### 3D scene scripts:
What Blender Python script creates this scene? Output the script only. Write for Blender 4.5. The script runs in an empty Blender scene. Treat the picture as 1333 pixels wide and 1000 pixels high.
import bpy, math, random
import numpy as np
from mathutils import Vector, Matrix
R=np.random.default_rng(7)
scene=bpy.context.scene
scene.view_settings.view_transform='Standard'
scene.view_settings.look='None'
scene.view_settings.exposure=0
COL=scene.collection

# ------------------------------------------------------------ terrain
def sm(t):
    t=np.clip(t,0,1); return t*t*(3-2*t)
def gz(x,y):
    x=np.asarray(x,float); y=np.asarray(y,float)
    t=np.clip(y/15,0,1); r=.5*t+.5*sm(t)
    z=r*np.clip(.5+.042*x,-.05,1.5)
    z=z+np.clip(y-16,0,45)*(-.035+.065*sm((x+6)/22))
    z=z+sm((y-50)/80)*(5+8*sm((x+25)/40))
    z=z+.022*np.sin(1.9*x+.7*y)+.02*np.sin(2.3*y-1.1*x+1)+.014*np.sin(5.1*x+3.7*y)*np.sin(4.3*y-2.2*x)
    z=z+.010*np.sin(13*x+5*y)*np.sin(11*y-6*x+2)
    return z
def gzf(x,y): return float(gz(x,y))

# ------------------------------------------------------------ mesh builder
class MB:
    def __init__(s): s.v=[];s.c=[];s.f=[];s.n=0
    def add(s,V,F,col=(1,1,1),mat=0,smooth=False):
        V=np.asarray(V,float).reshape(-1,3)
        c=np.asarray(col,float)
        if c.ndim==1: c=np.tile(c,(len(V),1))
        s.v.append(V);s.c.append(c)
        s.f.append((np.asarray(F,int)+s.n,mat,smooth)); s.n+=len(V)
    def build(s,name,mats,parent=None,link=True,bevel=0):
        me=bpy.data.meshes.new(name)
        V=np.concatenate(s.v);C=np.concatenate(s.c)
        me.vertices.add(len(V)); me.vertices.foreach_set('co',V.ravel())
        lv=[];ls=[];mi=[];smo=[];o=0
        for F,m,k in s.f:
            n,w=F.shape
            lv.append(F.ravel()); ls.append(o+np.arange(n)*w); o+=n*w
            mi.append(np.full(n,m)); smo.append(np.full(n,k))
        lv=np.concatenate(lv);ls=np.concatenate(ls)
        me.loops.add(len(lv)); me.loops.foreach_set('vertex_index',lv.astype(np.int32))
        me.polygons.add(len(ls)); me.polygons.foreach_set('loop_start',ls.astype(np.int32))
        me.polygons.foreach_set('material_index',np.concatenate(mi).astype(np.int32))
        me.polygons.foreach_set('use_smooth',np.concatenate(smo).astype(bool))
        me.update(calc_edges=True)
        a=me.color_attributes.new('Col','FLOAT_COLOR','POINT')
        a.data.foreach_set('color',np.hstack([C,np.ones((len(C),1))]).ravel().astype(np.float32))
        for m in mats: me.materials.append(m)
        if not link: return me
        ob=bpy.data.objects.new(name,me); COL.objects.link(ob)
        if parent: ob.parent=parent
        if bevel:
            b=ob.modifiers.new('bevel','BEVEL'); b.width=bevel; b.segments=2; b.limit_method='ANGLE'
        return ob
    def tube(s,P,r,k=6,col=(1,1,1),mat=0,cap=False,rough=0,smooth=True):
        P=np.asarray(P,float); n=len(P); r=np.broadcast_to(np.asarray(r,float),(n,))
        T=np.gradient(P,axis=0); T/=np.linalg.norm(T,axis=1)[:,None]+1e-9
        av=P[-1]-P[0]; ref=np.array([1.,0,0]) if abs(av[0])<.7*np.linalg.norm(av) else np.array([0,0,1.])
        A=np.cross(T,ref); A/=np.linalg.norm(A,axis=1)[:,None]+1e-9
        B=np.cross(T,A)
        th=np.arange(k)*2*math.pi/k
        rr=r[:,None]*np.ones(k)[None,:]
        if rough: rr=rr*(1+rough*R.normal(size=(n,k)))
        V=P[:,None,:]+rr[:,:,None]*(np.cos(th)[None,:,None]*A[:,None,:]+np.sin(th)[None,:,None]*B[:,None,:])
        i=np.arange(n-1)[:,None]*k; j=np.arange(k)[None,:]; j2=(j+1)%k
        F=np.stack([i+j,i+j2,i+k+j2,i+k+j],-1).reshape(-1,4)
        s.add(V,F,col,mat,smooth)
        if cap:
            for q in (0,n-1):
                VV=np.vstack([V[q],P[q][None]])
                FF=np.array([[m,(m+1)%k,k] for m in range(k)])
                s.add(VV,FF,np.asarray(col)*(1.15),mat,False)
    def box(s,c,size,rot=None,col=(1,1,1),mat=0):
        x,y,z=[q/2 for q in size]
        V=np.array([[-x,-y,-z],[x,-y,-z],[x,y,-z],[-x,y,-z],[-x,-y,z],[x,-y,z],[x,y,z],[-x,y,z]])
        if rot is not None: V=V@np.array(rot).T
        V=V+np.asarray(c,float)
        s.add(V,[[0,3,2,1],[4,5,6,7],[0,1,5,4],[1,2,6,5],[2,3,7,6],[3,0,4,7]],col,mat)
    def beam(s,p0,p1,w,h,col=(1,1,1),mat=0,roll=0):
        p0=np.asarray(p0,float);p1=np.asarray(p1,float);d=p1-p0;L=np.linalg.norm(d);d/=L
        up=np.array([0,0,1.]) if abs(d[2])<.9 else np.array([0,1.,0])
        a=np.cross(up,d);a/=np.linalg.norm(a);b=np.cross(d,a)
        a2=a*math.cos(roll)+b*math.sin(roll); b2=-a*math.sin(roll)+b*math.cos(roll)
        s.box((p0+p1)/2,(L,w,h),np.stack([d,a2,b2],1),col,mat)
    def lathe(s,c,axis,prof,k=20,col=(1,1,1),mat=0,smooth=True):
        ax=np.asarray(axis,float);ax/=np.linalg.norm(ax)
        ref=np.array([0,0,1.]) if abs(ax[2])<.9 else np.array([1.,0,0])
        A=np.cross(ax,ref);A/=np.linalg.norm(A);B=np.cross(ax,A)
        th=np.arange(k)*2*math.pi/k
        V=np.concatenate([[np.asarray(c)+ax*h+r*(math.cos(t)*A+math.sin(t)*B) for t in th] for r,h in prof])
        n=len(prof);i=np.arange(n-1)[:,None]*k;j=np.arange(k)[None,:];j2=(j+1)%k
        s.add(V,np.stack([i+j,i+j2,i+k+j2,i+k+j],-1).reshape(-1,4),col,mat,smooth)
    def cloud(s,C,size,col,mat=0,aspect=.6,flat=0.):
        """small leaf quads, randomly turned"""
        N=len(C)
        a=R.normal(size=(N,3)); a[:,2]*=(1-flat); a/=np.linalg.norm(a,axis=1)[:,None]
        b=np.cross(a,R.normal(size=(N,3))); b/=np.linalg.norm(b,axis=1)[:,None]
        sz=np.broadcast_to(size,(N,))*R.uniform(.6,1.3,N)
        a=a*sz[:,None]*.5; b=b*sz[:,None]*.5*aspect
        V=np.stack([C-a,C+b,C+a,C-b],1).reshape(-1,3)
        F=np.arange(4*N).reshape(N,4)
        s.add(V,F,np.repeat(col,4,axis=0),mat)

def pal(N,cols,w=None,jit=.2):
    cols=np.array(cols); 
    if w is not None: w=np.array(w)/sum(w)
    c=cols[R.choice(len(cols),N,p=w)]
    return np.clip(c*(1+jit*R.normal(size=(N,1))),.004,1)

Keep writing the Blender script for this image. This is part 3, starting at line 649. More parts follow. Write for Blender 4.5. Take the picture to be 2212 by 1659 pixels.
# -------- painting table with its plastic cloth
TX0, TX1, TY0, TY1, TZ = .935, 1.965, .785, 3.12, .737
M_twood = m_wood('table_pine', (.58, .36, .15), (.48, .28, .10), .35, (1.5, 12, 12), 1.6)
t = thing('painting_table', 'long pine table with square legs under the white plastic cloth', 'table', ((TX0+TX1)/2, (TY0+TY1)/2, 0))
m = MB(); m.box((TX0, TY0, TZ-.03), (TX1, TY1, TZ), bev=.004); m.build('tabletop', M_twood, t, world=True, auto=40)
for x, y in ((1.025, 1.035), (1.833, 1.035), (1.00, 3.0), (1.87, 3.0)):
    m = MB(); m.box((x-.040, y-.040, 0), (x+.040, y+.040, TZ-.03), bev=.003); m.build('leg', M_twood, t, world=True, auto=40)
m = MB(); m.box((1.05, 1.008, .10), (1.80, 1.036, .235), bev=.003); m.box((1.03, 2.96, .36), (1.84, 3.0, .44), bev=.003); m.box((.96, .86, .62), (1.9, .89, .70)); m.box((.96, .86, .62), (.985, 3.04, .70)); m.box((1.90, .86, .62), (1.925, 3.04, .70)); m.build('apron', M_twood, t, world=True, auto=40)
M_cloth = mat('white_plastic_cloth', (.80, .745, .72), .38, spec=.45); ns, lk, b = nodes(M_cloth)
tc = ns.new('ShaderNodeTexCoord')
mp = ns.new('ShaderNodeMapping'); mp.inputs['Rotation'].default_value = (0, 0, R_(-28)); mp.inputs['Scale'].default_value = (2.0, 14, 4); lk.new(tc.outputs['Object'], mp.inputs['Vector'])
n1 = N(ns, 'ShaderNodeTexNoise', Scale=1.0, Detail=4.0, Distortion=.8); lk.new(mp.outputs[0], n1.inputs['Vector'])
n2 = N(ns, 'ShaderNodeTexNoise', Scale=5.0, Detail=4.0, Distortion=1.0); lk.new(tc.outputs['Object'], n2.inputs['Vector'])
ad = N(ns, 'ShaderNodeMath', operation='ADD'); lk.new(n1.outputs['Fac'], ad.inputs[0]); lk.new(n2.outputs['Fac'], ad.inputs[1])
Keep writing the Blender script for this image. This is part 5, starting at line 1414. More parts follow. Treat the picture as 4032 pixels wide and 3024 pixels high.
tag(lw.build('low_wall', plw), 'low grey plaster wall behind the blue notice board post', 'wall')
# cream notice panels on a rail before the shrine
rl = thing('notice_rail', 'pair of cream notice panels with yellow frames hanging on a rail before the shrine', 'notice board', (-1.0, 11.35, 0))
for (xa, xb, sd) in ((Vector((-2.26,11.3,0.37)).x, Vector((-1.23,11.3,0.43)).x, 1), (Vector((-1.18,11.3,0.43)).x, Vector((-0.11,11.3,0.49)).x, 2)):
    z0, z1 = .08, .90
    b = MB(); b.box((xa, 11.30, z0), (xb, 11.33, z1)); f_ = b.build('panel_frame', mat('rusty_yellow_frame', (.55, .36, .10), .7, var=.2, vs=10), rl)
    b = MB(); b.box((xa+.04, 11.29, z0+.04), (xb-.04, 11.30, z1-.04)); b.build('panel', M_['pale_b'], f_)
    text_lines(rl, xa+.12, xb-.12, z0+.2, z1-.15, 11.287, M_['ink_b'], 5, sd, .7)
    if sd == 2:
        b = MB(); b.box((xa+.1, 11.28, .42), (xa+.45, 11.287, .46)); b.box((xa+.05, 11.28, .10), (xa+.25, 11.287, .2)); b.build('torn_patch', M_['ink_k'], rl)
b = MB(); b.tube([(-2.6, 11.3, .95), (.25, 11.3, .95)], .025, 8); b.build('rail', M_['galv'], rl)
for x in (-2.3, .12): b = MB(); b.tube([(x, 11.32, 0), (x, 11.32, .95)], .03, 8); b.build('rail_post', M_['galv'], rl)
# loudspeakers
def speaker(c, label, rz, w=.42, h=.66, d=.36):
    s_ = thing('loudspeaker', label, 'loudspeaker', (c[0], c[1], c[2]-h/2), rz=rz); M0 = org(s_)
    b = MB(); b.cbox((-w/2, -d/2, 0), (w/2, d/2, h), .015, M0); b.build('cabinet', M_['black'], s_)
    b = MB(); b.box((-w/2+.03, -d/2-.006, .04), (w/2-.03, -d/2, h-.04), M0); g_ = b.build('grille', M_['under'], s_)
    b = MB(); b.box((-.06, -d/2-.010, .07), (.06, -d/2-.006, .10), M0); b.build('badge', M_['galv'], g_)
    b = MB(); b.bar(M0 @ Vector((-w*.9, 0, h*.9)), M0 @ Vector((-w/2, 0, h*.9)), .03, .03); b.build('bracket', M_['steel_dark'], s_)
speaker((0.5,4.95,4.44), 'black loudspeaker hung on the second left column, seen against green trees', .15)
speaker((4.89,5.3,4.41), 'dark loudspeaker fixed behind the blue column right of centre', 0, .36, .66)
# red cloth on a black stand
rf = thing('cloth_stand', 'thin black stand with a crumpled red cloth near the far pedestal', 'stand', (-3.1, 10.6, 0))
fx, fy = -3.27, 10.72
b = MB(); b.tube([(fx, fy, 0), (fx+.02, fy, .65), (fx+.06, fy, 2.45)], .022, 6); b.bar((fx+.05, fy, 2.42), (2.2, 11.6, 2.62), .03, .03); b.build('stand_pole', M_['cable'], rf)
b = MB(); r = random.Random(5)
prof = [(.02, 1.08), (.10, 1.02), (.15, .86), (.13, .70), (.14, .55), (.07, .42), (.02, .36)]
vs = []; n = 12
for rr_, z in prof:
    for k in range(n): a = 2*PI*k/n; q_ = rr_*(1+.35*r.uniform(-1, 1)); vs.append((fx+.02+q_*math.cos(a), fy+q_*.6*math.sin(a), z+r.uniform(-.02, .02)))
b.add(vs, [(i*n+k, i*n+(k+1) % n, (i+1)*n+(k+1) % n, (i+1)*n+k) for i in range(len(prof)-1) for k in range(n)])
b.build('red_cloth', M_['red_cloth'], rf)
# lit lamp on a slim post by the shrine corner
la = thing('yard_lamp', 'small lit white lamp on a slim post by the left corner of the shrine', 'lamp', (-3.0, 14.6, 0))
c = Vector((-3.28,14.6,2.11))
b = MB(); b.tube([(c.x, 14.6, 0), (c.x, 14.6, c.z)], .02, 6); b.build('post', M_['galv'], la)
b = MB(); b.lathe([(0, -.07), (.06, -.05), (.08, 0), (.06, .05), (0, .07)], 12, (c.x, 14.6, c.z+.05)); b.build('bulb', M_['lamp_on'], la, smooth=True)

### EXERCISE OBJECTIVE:
Print exactly, and only, the lines beginning at the top of the listing and ending at the line with "def gzf(x,y): return float(gz(x,y))".

### RIGHT ANSWER:
What Blender Python script creates this scene? Output the script only. Write for Blender 4.5. The script runs in an empty Blender scene. Treat the picture as 1333 pixels wide and 1000 pixels high.
import bpy, math, random
import numpy as np
from mathutils import Vector, Matrix
R=np.random.default_rng(7)
scene=bpy.context.scene
scene.view_settings.view_transform='Standard'
scene.view_settings.look='None'
scene.view_settings.exposure=0
COL=scene.collection

# ------------------------------------------------------------ terrain
def sm(t):
    t=np.clip(t,0,1); return t*t*(3-2*t)
def gz(x,y):
    x=np.asarray(x,float); y=np.asarray(y,float)
    t=np.clip(y/15,0,1); r=.5*t+.5*sm(t)
    z=r*np.clip(.5+.042*x,-.05,1.5)
    z=z+np.clip(y-16,0,45)*(-.035+.065*sm((x+6)/22))
    z=z+sm((y-50)/80)*(5+8*sm((x+25)/40))
    z=z+.022*np.sin(1.9*x+.7*y)+.02*np.sin(2.3*y-1.1*x+1)+.014*np.sin(5.1*x+3.7*y)*np.sin(4.3*y-2.2*x)
    z=z+.010*np.sin(13*x+5*y)*np.sin(11*y-6*x+2)
    return z
def gzf(x,y): return float(gz(x,y))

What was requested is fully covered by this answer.